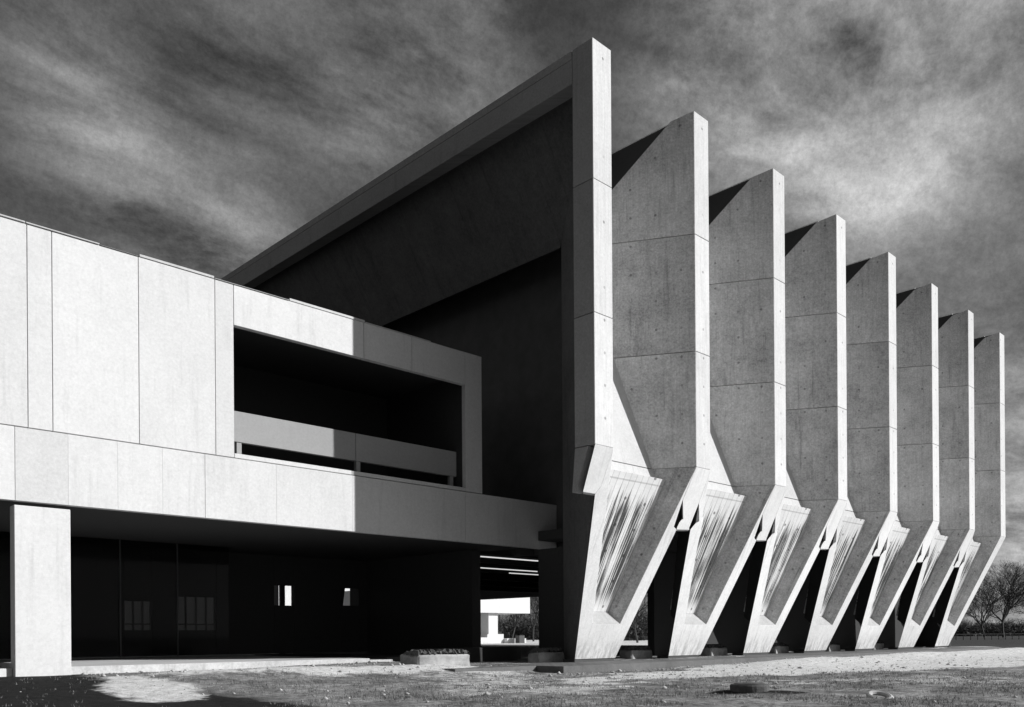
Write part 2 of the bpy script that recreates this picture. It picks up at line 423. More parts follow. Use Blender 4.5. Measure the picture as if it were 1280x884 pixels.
def make_ground():
    def axis(lo, hi, step, far):
        a = list(np.arange(lo, hi + 1e-6, step)); s = step; x = a[-1]
        while x < far: s *= 1.25; x += s; a.append(x)
        s = step; x = a[0]; pre = []
        while x > -far: s *= 1.25; x -= s; pre.append(x)
        return np.array(pre[::-1] + a)
    U = axis(-4, 62, 0.24, 3000); V = axis(0, 28, 0.22, 3000)
    uu, vv = np.meshgrid(U, V, indexing='ij'); zz = height(uu, vv)
    nu, nv = len(U), len(V)
    co = np.stack([uu, vv, zz], -1).reshape(-1, 3)
    i, j = np.meshgrid(np.arange(nu - 1), np.arange(nv - 1), indexing='ij')
    q = np.stack([i * nv + j, (i + 1) * nv + j, (i + 1) * nv + j + 1, i * nv + j + 1], -1).reshape(-1, 4)
    me = bpy.data.meshes.new('ground')
    me.vertices.add(len(co)); me.vertices.foreach_set('co', co.ravel())
    me.loops.add(q.size); me.loops.foreach_set('vertex_index', q.ravel().astype(np.int32))
    me.polygons.add(len(q)); me.polygons.foreach_set('loop_start', (np.arange(len(q)) * 4).astype(np.int32)); me.polygons.foreach_set('loop_total', np.full(len(q), 4, np.int32))
    me.polygons.foreach_set('use_smooth', np.ones(len(q), bool))
    me.update(calc_edges=True)
    for nm, arr in zip(('sand', 'dark', 'field', 'pale'), masks(uu, vv)):
        a = me.attributes.new(nm, 'FLOAT', 'POINT'); a.data.foreach_set('value', arr.ravel().astype(np.float32))
    m, t, b = base_mat('rough_ground')
    at = lambda n: t.new('ShaderNodeAttribute', attribute_name=n).outputs['Fac']
    P = t.new('ShaderNodeTexCoord').outputs['Object']
    n1 = t.noise(P, 0.9, 8, 0.65); n2 = t.noise(P, 5.0, 7, 0.72); n3 = t.noise(P, 26.0, 4, 0.75)
    tex = t.math('ADD', t.math('MULTIPLY', n2, 0.6), t.math('MULTIPLY', n3, 0.4))
    turf = t.math('MULTIPLY', t.ramp(n1, 0.3, 0.7, 0.11, 0.30), t.ramp(tex, 0.32, 0.68, 0.25, 1.7))
    sand = t.math('MULTIPLY', 0.62, t.ramp(tex, 0.3, 0.62, 0.45, 1.15))
    soil_shade = t.math('MULTIPLY', 0.014, t.ramp(tex, 0.3, 0.7, 0.4, 1.9))
    fld = t.math('MULTIPLY', 0.05, t.ramp(tex, 0.3, 0.7, 0.7, 1.3))
    pal = t.math('MULTIPLY', 0.62, t.ramp(n1, 0.3, 0.7, 0.85, 1.1))
    sm = t.ramp(t.math('ADD', at('sand'), t.math('MULTIPLY', t.math('SUBTRACT', t.math('ADD', t.math('MULTIPLY', n1, .5), t.math('MULTIPLY', n2, .5)), 0.5), 1.5)), 0.25, 0.75)
    dm = t.ramp(t.math('ADD', at('dark'), t.math('MULTIPLY', t.math('SUBTRACT', n2, 0.5), 0.8)), 0.3, 0.7)
    c = t.mix(dm, turf, soil_shade); c = t.mix(sm, c, sand); c = t.mix(at('field'), c, fld); c = t.mix(at('pale'), c, pal)
    t.put(b.inputs['Base Color'], t.grey(c)); b.inputs['Roughness'].default_value = 0.95; b.inputs['Specular IOR Level'].default_value = 0.1
    bp = t.new('ShaderNodeBump'); bp.inputs['Strength'].default_value = 0.9; bp.inputs['Distance'].default_value = 0.06
    t.put(bp.inputs['Height'], tex); t.l.new(bp.outputs[0], b.inputs['Normal'])
    me.materials.append(m)
    o = bpy.data.objects.new('ground', me); COL.objects.link(o); o['kind'] = 'structure'; o['label'] = 'rough grass and sandy ground in front of the hall'
    return o


make_ground()
tag(box('walkway', (21.6, 19.75, -0.5), (66.2, 24.6, -0.06), MAT['slab']), kind='structure', label='low concrete walkway slab along the feet of the hall')
tag(box('walkway', (17.9, 21.0, -0.5), (21.59, 24.6, -0.064), MAT['slab']), kind='structure', label='left end of the low concrete walkway slab')
tag(box('undercroft_floor', (26.0, 24.62, -0.5), (66.2, 80, -0.03), MAT['slab']), kind='structure', label='concrete floor beneath the hall')

# ------------------------------------------------------------------ the folded hall (coordinates: x along the row from fin 1, y world v, z up)
HALL = empty('folded_concrete_hall', (UT, 0, 0), 'tall concrete hall with folded zigzag wall of vertical fins standing on splayed V legs', 'building')
GA = D2R(58.8); GX, GY = math.cos(GA), math.sin(GA)
TV = (S - W) / 2 / GX                       # plate length to the valley
UV_, VV_ = W + (S - W) / 2, VT + GY * TV    # valley in plan
ZV = 17.05
TK = 1.70
outline = [(0, KZ), (TK, KZ), (TV, ZV), (0.91, 21.12), (0, ZT)]
LIFTS = [(KZ, 12.03), (12.03, 16.60), (16.60, ZT)]
GAP = 0.012


def vF(z): return VT + LEAN * (KZ - z)
def PF(u, z): return (u, vF(z), z)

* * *

Job:
Set the pictures aside and transcribe the data above exactly.

Exercise response:
Write part 2 of the bpy script that recreates this picture. It picks up at line 423. More parts follow. Use Blender 4.5. Measure the picture as if it were 1280x884 pixels.
def make_ground():
    def axis(lo, hi, step, far):
        a = list(np.arange(lo, hi + 1e-6, step)); s = step; x = a[-1]
        while x < far: s *= 1.25; x += s; a.append(x)
        s = step; x = a[0]; pre = []
        while x > -far: s *= 1.25; x -= s; pre.append(x)
        return np.array(pre[::-1] + a)
    U = axis(-4, 62, 0.24, 3000); V = axis(0, 28, 0.22, 3000)
    uu, vv = np.meshgrid(U, V, indexing='ij'); zz = height(uu, vv)
    nu, nv = len(U), len(V)
    co = np.stack([uu, vv, zz], -1).reshape(-1, 3)
    i, j = np.meshgrid(np.arange(nu - 1), np.arange(nv - 1), indexing='ij')
    q = np.stack([i * nv + j, (i + 1) * nv + j, (i + 1) * nv + j + 1, i * nv + j + 1], -1).reshape(-1, 4)
    me = bpy.data.meshes.new('ground')
    me.vertices.add(len(co)); me.vertices.foreach_set('co', co.ravel())
    me.loops.add(q.size); me.loops.foreach_set('vertex_index', q.ravel().astype(np.int32))
    me.polygons.add(len(q)); me.polygons.foreach_set('loop_start', (np.arange(len(q)) * 4).astype(np.int32)); me.polygons.foreach_set('loop_total', np.full(len(q), 4, np.int32))
    me.polygons.foreach_set('use_smooth', np.ones(len(q), bool))
    me.update(calc_edges=True)
    for nm, arr in zip(('sand', 'dark', 'field', 'pale'), masks(uu, vv)):
        a = me.attributes.new(nm, 'FLOAT', 'POINT'); a.data.foreach_set('value', arr.ravel().astype(np.float32))
    m, t, b = base_mat('rough_ground')
    at = lambda n: t.new('ShaderNodeAttribute', attribute_name=n).outputs['Fac']
    P = t.new('ShaderNodeTexCoord').outputs['Object']
    n1 = t.noise(P, 0.9, 8, 0.65); n2 = t.noise(P, 5.0, 7, 0.72); n3 = t.noise(P, 26.0, 4, 0.75)
    tex = t.math('ADD', t.math('MULTIPLY', n2, 0.6), t.math('MULTIPLY', n3, 0.4))
    turf = t.math('MULTIPLY', t.ramp(n1, 0.3, 0.7, 0.11, 0.30), t.ramp(tex, 0.32, 0.68, 0.25, 1.7))
    sand = t.math('MULTIPLY', 0.62, t.ramp(tex, 0.3, 0.62, 0.45, 1.15))
    soil_shade = t.math('MULTIPLY', 0.014, t.ramp(tex, 0.3, 0.7, 0.4, 1.9))
    fld = t.math('MULTIPLY', 0.05, t.ramp(tex, 0.3, 0.7, 0.7, 1.3))
    pal = t.math('MULTIPLY', 0.62, t.ramp(n1, 0.3, 0.7, 0.85, 1.1))
    sm = t.ramp(t.math('ADD', at('sand'), t.math('MULTIPLY', t.math('SUBTRACT', t.math('ADD', t.math('MULTIPLY', n1, .5), t.math('MULTIPLY', n2, .5)), 0.5), 1.5)), 0.25, 0.75)
    dm = t.ramp(t.math('ADD', at('dark'), t.math('MULTIPLY', t.math('SUBTRACT', n2, 0.5), 0.8)), 0.3, 0.7)
    c = t.mix(dm, turf, soil_shade); c = t.mix(sm, c, sand); c = t.mix(at('field'), c, fld); c = t.mix(at('pale'), c, pal)
    t.put(b.inputs['Base Color'], t.grey(c)); b.inputs['Roughness'].default_value = 0.95; b.inputs['Specular IOR Level'].default_value = 0.1
    bp = t.new('ShaderNodeBump'); bp.inputs['Strength'].default_value = 0.9; bp.inputs['Distance'].default_value = 0.06
    t.put(bp.inputs['Height'], tex); t.l.new(bp.outputs[0], b.inputs['Normal'])
    me.materials.append(m)
    o = bpy.data.objects.new('ground', me); COL.objects.link(o); o['kind'] = 'structure'; o['label'] = 'rough grass and sandy ground in front of the hall'
    return o


make_ground()
tag(box('walkway', (21.6, 19.75, -0.5), (66.2, 24.6, -0.06), MAT['slab']), kind='structure', label='low concrete walkway slab along the feet of the hall')
tag(box('walkway', (17.9, 21.0, -0.5), (21.59, 24.6, -0.064), MAT['slab']), kind='structure', label='left end of the low concrete walkway slab')
tag(box('undercroft_floor', (26.0, 24.62, -0.5), (66.2, 80, -0.03), MAT['slab']), kind='structure', label='concrete floor beneath the hall')

# ------------------------------------------------------------------ the folded hall (coordinates: x along the row from fin 1, y world v, z up)
HALL = empty('folded_concrete_hall', (UT, 0, 0), 'tall concrete hall with folded zigzag wall of vertical fins standing on splayed V legs', 'building')
GA = D2R(58.8); GX, GY = math.cos(GA), math.sin(GA)
TV = (S - W) / 2 / GX                       # plate length to the valley
UV_, VV_ = W + (S - W) / 2, VT + GY * TV    # valley in plan
ZV = 17.05
TK = 1.70
outline = [(0, KZ), (TK, KZ), (TV, ZV), (0.91, 21.12), (0, ZT)]
LIFTS = [(KZ, 12.03), (12.03, 16.60), (16.60, ZT)]
GAP = 0.012


def vF(z): return VT + LEAN * (KZ - z)
def PF(u, z): return (u, vF(z), z)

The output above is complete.